**Data:**

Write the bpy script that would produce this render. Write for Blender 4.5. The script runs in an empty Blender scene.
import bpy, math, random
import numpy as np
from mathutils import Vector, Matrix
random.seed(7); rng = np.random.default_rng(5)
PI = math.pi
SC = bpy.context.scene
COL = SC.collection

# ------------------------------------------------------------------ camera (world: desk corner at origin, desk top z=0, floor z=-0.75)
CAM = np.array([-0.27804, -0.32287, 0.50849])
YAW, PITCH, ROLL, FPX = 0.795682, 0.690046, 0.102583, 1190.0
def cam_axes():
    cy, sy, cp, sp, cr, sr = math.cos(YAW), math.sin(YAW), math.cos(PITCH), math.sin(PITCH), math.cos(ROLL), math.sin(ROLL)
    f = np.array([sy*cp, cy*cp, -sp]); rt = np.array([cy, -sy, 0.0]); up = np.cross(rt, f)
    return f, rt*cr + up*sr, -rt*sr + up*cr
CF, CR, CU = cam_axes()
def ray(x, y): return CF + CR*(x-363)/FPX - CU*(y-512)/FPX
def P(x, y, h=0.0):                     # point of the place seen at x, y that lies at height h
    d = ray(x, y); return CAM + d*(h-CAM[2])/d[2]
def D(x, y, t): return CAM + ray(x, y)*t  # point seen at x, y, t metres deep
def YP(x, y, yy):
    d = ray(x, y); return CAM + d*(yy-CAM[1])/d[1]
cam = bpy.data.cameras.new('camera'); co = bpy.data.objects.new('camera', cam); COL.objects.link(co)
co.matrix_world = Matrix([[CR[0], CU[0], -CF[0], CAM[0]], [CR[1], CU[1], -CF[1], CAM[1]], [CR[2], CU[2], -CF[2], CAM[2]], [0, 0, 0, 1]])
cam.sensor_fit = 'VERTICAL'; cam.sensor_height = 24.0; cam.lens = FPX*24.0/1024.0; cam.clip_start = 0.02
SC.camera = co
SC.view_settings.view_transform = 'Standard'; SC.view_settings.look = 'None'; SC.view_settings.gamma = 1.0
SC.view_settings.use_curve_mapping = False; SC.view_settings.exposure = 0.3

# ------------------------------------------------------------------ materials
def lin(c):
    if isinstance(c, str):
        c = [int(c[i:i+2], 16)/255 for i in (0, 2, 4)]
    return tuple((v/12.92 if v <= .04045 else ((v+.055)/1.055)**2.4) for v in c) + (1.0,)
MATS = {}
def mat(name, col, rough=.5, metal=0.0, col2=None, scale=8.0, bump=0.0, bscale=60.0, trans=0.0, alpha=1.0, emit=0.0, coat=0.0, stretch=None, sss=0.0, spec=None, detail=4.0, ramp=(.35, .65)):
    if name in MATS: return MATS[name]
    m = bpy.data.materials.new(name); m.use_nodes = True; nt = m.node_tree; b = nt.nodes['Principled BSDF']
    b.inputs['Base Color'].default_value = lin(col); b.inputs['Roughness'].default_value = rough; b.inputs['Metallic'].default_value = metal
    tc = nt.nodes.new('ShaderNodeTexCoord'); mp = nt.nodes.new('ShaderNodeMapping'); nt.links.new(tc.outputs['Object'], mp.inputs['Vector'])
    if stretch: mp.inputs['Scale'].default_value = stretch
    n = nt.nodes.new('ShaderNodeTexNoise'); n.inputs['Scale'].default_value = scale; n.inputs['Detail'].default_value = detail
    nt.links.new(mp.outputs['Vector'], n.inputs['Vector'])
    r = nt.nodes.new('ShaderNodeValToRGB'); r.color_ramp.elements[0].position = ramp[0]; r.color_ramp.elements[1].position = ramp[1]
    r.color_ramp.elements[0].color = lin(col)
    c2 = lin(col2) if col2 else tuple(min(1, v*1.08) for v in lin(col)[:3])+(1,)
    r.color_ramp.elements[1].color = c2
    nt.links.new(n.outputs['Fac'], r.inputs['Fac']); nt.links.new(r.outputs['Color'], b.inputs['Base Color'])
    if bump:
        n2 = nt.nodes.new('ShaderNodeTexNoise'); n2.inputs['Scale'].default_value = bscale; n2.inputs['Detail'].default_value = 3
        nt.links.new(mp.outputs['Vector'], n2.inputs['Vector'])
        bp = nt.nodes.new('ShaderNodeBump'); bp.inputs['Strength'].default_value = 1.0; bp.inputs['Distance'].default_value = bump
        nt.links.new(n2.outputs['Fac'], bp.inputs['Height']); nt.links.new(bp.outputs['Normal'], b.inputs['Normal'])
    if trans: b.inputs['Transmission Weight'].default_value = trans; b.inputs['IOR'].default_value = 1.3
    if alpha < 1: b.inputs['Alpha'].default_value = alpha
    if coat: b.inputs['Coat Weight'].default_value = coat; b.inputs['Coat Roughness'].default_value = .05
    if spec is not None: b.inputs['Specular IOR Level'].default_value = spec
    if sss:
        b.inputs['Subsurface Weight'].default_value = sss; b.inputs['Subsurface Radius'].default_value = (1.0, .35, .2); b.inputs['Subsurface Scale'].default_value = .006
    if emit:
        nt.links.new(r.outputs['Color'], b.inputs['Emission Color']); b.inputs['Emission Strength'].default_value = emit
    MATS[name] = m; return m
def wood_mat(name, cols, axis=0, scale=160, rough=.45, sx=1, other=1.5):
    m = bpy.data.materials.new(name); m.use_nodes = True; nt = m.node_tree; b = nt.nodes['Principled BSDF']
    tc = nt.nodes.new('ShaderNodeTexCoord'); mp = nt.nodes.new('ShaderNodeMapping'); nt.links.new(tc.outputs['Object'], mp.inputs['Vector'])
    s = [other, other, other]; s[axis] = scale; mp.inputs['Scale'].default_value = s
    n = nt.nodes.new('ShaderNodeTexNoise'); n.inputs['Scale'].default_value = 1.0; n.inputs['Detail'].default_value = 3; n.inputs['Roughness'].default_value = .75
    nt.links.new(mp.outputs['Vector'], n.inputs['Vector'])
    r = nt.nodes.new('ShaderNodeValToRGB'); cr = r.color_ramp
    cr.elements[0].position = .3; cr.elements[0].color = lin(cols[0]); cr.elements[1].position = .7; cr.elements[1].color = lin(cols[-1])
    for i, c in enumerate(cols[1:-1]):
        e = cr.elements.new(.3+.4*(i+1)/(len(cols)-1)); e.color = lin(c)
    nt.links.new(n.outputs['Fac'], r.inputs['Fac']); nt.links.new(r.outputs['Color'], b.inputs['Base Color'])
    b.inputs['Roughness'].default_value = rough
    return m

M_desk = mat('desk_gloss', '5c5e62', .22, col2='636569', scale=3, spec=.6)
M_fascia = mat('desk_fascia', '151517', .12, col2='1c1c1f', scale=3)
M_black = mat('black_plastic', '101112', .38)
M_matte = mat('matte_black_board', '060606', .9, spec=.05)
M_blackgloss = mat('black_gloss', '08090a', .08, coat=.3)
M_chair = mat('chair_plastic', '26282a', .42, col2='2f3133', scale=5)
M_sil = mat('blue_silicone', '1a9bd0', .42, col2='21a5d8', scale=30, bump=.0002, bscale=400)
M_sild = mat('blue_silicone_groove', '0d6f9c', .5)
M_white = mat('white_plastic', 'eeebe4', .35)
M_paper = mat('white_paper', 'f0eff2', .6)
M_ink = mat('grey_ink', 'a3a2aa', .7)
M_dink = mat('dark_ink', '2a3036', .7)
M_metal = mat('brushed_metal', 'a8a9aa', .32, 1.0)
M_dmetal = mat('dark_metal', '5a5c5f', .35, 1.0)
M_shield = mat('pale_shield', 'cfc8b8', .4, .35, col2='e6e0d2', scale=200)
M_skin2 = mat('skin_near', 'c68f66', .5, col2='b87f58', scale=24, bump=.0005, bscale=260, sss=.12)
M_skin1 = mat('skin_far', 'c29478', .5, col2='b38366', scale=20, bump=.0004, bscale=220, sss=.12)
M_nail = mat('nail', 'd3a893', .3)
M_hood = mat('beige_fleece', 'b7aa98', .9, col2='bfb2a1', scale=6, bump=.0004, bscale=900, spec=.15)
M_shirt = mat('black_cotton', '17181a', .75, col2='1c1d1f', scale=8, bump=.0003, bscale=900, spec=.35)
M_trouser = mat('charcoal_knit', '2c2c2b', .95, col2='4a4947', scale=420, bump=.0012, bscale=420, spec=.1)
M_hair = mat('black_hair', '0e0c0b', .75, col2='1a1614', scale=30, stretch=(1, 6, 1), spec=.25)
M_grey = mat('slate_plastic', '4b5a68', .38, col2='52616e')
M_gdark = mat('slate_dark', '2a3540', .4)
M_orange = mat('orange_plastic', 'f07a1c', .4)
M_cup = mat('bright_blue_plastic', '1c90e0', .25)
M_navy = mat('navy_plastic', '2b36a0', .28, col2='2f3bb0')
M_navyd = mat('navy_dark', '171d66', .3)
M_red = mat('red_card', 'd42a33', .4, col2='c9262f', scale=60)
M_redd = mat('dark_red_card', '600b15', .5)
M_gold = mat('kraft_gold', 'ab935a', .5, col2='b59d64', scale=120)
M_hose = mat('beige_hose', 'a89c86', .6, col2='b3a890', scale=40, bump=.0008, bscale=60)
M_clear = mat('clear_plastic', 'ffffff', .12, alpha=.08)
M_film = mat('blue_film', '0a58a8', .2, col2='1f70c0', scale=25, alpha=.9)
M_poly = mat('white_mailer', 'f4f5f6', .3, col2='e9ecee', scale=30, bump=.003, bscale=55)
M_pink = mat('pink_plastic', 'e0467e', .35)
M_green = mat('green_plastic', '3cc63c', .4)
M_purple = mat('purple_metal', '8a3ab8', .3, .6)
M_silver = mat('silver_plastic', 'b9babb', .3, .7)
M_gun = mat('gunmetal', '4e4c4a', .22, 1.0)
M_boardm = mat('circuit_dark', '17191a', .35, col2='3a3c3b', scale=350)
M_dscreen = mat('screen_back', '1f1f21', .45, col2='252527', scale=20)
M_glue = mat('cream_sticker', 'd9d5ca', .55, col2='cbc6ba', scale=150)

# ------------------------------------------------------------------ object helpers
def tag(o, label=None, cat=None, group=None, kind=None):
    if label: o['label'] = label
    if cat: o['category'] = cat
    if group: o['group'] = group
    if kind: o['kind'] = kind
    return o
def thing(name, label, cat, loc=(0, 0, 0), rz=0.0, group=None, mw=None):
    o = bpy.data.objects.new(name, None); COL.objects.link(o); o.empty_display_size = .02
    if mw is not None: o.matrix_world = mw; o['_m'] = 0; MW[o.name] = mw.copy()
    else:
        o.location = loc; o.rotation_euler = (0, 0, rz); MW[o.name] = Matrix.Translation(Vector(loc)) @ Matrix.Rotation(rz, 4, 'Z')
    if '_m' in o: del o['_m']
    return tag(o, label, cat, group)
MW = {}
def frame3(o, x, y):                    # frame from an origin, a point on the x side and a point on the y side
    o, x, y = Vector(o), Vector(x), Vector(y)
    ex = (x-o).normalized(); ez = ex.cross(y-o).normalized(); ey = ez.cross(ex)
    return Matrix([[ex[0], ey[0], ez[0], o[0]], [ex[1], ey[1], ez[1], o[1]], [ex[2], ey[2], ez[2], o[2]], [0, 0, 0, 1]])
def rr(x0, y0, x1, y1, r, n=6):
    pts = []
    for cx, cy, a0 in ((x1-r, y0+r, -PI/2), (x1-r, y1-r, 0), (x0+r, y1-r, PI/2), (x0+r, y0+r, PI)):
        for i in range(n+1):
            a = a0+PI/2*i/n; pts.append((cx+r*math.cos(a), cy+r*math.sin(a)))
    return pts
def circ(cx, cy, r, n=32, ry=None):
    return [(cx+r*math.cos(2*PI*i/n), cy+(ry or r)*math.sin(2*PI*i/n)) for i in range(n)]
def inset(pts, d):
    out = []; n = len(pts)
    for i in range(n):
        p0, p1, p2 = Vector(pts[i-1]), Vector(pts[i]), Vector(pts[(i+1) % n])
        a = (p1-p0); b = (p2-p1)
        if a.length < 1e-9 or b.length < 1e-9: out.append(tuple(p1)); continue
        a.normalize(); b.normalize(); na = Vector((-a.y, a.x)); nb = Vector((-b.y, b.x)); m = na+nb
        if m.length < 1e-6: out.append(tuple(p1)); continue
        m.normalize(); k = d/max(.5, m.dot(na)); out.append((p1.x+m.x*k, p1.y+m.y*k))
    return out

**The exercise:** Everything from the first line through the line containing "COL = SC.collection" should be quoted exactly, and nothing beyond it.

**The completed task:**
Write the bpy script that would produce this render. Write for Blender 4.5. The script runs in an empty Blender scene.
import bpy, math, random
import numpy as np
from mathutils import Vector, Matrix
random.seed(7); rng = np.random.default_rng(5)
PI = math.pi
SC = bpy.context.scene
COL = SC.collection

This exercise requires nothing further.